Hilfe, ich will zurück in der Zeit. Als Armaturenbretter noch Bretter mit Armaturen waren und keine aufgequollenen Plastikabfälle, in die jemand einen Playstation-Bildschirm gesteckt hat. Es fing ja alles ganz harmlos an. Irgendwann in den Achtzigern mit schüchternen LED-Anzeigen. Check-Control und so. Gegen die eine oder andere Anzeige ist nichts zu sagen, wir wollen ja schließlich nicht zurück zu Bakelit und Wählscheibe. Prinzipiell ist eine optische Auffrischung ja okay, doch inzwischen wuchert die Digimania wie eine Algenplage über Armaturenbrettlandschaften.
Es gibt Dinge, die kann man einfach nicht besser machen
Warum soll das Auto meine Stimmung kennen oder interpretieren? Der Tacho soll die Geschwindigkeit anzeigen, der Drehzahlmesser die Motordrehzahl.

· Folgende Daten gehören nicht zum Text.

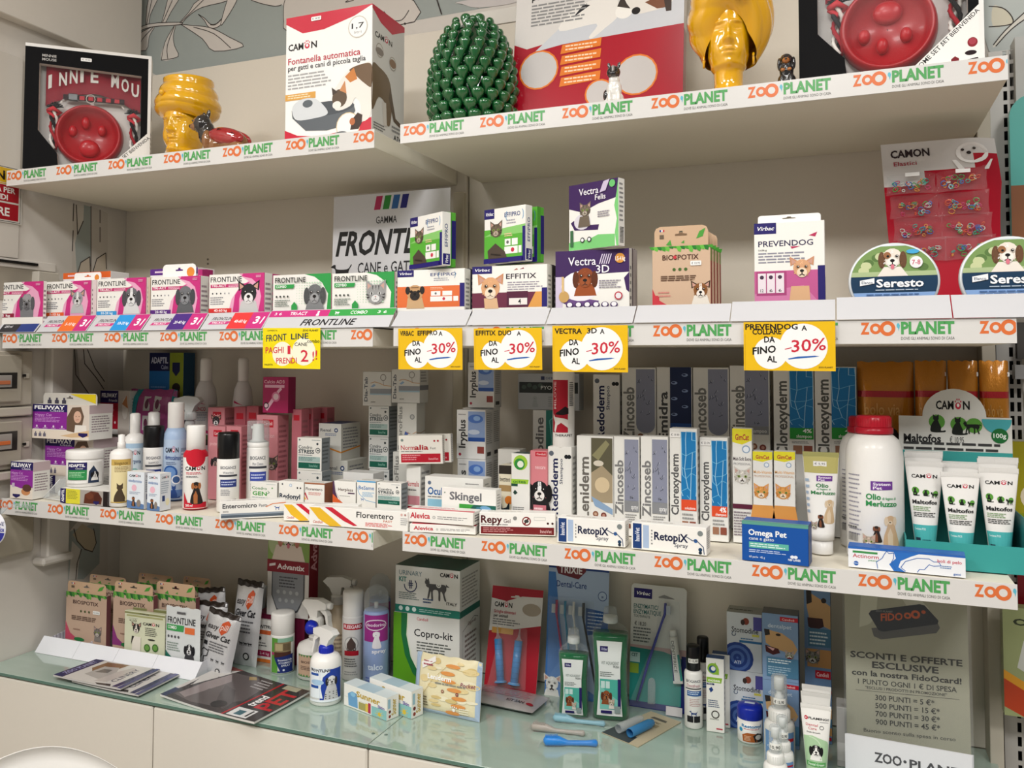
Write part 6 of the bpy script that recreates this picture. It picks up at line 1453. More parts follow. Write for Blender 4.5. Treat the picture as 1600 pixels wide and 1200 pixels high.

Basta. Möglichst eindeutig bitte und am besten aus dem Augenwinkel ablesbar. Ich brauche da keine ständig wechselnden Lichtspiele, die meine Pupillen kitzeln. Kennen Sie einen Erwachsenen mit Geschmack, der sich für einen schrillbunten TFT-Bildschirm interessiert, statt anständige Analog-Zeiger auf echten Skalen zu verfolgen? Warum hängen sich denn immer mehr Männer Automatikuhren ans Handgelenk, wo doch Quarz billiger und genauer ist, oder fädeln Nadeln in Vinylrillen, statt sich vom Server bedudeln zu lassen?
Ich saß vor Kurzem mal in einer Mercedes S-Klasse von 1970. Stille. Bis auf das Ticken der Uhr. VDO. Tick, Tick, Tick – der Sekundenzeiger. Und dann: Tack. Volle Minute. Klasse, ich wollte nicht mehr aussteigen. Da können sie heute ihren digitalen Senf noch so dick aufstreichen: Es gibt Dinge, die kann man einfach nicht besser machen.